We argued that a community of archival experts could have provided their perspective on how archival institutions are mandated, given authority and institutional independence, and governed via a clear set of legal frameworks and strict operational and ethical guidelines to handle "secrets", "copyright", and "ownership".
At that time, we were confident that had the NAS or its fellow international archival bodies raised their voices on archival procedure and copyright, the case could've been settled differently, and we were perplexed on their no-show. That is, until today.
House on the Hill
The recent spate of claims and counter-claims made over social media by Lee Wei Ling, Lee Hsien Yang, Lee Hsien Loong, and members of the Singapore cabinet over the house on Oxley Hill has not gone unnoticed by us. We have remained silent till now.
We note with great interest the following claims by Mr Lee Hsien Yang:
Are the Heritage Board and National Archives fatally compromised?
From these posts, it is possible to infer that due to their knowledge of the acceptance of what was deemed a questionable and possibly illegal loan, Lee Hsien Yang and Lee Wei Ling didn't trust the National Heritage Board or the National Archives of Singapore to be a credible or impartial friend of the court, or a cooperative expert witness on the stand, to testify truthfully about archives governance, procedure, and legality of the transcripts. We further note that neither institution would not have offered to testify for anyone, given its direct actions in the case.
(We note as an aside that since the 2012 reorganisation of the Ministry of Information, Culture and the Arts, the National Archives has been divorced from the National Heritage Board and is administered under the National Library Board. Apparently, NHB followed the "no wrong door" policy when it administered parts of Mdm Ho Ching's donation in 2015. But the question is: which state organ is responsible and accountable now?)
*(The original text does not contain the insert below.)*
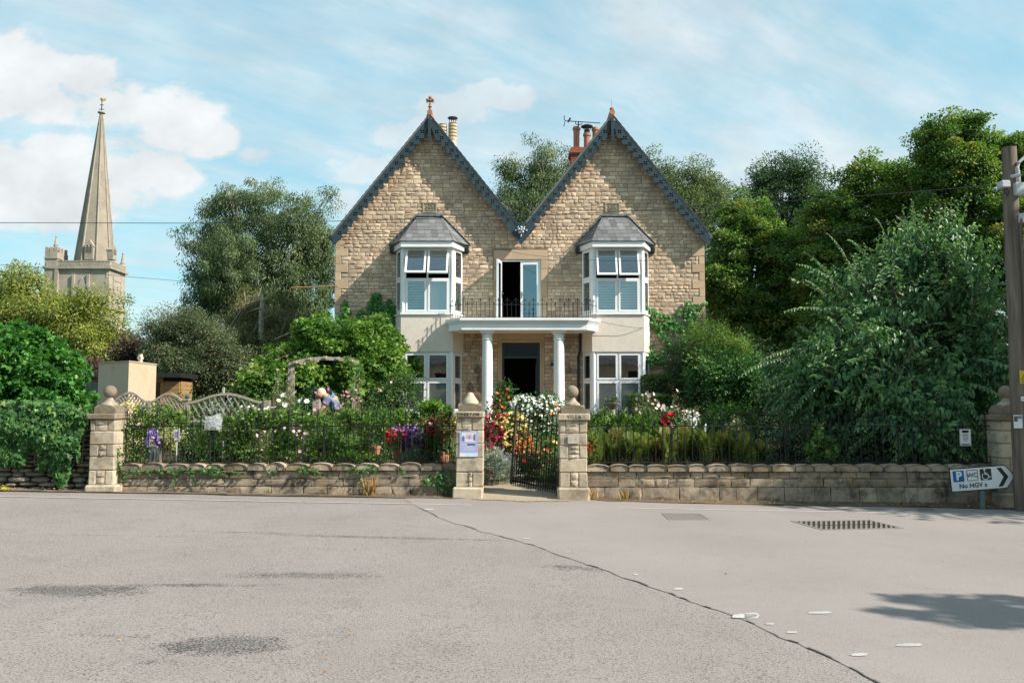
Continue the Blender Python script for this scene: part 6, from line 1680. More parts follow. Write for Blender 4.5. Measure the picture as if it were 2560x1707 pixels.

(Addendum, added 24 June: We further note from Ho Ching's clarification that the total donation, which included artefacts as well as documents, were loaned to NHB for the purpose of an exhibition. It is reasonable from the legal action taken against the Attorney-General to infer that some of what was donated may have ended up with the NAS, and some of what was loaned to NHB and NAS went beyond the purview of the exhibition.)
Given NHB's verification and clarification of Mr Lee Hsien Yang's account, it appears that NHB accepted Ho Ching's offering of Lee Kuan Yew's documents, even though
a. it was carried through a proxy of Ho Ching;
b. with Ho Ching herself purportedly acting on behalf of the Prime Minister's office;
c. on a date where it is obvious that neither proxy, donor, or the Prime Minister are not the executors of the estate nor acting for it,
d. and on top of all that, made at least 4 clerical errors in the record of the loan.
This decision was taken by the NHB despite standard procedural and ethical guidelines governing archival and heritage institutions to only accept holdings from direct donors (i.e. who are alive at the time of donation), or from the executors of their estates (i.e. if the donor is deceased at the time of donation); and to reject holdings whose legal status is unclear (in this case, whether the PMO or the estate had the rights to Mr Lee's documents, whether it could accept from Ho Ching without first informing and verifying with PMO and the estate).
Clerical errors aside, both the National Archives of Singapore and the National Heritage Board will be haunted by the monumental lapse in judgement on the part of the NHB. Who will trust their personal legacy, much less our national heritage and legacy, to be preserved by a state organ that may have betrayed its own values?